Julie Fowlis review – 'Scottish Gaelic songs with clear, gently thrilling vocals'

This article is more than 10 years old
Kings Place, London
In an entirely Scottish Gaelic set, the finest songs were the saddest, offering a reminder of how Fowlis has moved into the mainstream without compromising her approach

Julie Fowlis has changed the face of Scottish music by proving that an artist singing almost exclusively in Gaelic can become an international success and even break into Hollywood. What is more remarkable, however, is the way in which she has managed to move into the mainstream without compromising her approach. She may have provided songs for the Disney Pixar animation Brave and established a second career as a radio presenter, but she is still a traditional singer whose aim is to research and revive Gaelic songs – many of them from North Uist, in the Outer Hebrides, where she was brought up.

Six years ago, I watched her performing in the little village hall on the island, and she treated this concert in much the same way, mixing an easy-going stage style with clear, gently thrilling vocals. She arrived wearing a tartan jacket and focused on songs from her new album, Gach Sgeul – Every Story, which includes material she collected in North Uist. Her entire set was in Scottish Gaelic, with the exception of a few lines of her charming Gaelic reworking of the Beatles' Blackbird, but she was careful not to alienate her audience, and explained every song.

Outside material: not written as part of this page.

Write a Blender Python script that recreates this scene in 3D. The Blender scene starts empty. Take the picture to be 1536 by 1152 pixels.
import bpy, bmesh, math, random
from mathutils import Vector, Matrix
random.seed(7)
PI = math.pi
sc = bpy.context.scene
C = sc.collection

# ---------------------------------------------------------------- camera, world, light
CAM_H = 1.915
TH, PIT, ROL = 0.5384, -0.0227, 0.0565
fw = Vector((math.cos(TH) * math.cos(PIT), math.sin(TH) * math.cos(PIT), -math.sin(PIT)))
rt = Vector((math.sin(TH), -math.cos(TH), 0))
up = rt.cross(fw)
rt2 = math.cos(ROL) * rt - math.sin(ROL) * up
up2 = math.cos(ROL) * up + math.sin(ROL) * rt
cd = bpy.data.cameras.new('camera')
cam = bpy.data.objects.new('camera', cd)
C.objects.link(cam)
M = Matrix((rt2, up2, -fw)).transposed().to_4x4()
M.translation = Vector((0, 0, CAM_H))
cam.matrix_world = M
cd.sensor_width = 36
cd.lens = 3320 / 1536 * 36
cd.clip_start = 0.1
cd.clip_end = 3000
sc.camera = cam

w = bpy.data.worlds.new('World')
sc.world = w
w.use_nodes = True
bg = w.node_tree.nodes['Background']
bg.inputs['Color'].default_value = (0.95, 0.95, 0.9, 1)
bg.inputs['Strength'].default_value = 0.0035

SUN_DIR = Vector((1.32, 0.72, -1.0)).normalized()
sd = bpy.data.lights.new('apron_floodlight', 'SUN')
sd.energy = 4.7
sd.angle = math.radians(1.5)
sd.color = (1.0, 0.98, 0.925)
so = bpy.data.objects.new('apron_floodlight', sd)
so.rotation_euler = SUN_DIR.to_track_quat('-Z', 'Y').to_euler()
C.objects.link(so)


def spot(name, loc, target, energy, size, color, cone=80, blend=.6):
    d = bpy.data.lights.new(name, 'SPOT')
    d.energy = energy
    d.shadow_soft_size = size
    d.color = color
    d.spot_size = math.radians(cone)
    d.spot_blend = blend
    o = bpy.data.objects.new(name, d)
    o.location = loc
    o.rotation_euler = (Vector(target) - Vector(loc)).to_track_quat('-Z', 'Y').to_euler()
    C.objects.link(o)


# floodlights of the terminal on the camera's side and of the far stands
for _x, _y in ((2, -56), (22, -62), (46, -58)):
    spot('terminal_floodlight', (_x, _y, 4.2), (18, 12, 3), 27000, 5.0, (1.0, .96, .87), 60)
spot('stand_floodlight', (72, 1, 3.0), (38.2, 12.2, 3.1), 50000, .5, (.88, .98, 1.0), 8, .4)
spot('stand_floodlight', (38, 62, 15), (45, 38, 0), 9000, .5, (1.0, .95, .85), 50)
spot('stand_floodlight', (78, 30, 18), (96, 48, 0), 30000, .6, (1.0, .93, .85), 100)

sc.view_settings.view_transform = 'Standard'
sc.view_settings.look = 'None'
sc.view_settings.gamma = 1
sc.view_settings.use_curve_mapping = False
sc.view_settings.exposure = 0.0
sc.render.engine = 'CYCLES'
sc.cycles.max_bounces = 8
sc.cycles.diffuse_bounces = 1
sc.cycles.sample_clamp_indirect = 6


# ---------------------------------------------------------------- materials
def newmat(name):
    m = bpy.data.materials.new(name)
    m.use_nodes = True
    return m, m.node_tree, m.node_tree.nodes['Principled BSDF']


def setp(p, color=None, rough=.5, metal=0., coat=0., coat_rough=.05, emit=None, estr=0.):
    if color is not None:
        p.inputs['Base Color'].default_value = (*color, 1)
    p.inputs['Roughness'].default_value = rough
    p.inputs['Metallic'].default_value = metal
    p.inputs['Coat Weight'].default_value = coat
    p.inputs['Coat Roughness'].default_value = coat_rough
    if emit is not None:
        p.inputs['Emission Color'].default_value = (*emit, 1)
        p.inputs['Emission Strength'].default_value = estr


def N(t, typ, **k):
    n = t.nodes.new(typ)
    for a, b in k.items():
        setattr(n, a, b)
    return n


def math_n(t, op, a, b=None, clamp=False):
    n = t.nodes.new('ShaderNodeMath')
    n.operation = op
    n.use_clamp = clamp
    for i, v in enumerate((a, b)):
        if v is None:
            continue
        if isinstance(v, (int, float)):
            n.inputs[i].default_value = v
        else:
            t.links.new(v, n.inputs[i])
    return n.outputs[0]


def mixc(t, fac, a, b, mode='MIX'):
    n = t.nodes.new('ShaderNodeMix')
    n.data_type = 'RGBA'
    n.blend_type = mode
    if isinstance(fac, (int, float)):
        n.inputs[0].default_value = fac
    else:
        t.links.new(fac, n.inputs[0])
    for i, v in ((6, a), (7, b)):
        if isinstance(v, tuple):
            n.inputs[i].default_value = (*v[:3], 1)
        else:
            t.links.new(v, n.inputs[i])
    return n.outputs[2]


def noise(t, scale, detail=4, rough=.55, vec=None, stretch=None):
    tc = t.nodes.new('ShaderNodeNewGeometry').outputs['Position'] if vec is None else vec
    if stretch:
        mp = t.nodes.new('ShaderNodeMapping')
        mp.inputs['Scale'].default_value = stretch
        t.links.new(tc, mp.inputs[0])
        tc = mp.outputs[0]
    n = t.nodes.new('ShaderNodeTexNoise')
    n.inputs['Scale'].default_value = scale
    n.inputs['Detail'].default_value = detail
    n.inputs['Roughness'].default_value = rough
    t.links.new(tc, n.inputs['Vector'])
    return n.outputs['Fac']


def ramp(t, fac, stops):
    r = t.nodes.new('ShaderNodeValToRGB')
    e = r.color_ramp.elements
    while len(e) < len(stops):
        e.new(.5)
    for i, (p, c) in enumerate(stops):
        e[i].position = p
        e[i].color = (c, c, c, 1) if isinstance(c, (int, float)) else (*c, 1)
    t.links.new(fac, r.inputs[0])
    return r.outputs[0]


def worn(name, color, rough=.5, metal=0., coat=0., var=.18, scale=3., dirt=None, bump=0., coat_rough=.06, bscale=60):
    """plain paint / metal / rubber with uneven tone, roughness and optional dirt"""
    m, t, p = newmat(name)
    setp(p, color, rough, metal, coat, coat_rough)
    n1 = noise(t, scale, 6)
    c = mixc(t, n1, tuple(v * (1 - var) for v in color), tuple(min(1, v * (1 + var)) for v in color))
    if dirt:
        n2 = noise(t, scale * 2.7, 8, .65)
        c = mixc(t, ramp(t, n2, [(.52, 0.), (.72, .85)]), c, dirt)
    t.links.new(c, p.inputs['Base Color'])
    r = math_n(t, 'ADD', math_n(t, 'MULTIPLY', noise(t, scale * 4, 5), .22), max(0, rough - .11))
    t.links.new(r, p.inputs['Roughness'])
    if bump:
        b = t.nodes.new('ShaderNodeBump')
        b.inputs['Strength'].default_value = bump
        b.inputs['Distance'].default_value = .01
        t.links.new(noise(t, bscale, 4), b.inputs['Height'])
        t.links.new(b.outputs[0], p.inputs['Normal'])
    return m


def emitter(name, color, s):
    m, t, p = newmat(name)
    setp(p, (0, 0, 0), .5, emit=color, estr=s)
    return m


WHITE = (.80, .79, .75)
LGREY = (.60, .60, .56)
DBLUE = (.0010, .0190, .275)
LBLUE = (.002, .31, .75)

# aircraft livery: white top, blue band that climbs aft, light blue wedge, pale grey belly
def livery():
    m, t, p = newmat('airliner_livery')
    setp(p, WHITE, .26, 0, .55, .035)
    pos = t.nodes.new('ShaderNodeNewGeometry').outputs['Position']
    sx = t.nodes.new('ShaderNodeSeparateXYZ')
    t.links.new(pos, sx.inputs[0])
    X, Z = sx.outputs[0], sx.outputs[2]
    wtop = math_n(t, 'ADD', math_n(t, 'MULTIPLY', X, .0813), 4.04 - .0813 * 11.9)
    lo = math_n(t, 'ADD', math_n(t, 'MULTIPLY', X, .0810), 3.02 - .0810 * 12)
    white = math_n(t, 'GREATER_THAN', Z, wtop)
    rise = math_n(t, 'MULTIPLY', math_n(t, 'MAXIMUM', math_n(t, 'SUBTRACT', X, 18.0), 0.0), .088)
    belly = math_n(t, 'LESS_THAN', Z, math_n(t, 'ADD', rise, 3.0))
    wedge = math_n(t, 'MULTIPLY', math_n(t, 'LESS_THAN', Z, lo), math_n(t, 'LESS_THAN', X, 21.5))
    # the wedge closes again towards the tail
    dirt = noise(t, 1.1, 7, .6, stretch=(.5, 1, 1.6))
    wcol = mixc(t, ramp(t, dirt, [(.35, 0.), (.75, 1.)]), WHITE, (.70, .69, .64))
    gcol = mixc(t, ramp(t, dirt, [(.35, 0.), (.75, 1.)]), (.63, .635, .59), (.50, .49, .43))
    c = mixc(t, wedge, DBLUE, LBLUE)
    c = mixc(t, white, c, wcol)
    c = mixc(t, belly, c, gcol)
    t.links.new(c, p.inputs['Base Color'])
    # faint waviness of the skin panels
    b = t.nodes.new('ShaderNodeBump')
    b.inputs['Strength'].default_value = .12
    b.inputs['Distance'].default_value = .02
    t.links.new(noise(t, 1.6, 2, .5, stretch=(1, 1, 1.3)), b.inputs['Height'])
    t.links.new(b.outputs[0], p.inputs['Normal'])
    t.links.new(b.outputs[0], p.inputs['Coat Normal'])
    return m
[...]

She was backed by a subtle and classy acoustic trio: her husband, Éamon Doorley, playing bouzouki guitar; Tony Byrne on guitar; and thoughtful fiddle work from Duncan Chisholm. There was no percussion, and Fowlis herself added whistle and harmonium. Her songs included rapid-fire "mouth music", ballads, praise songs, a traditional lullaby and an a capella story about seals. The finest were the saddest. Donald Shaw's setting for a poem of lost love by Sorley MacLean, and Do Chalum, a lament for a young man, were the highlights of an exquisite, gently emotional set.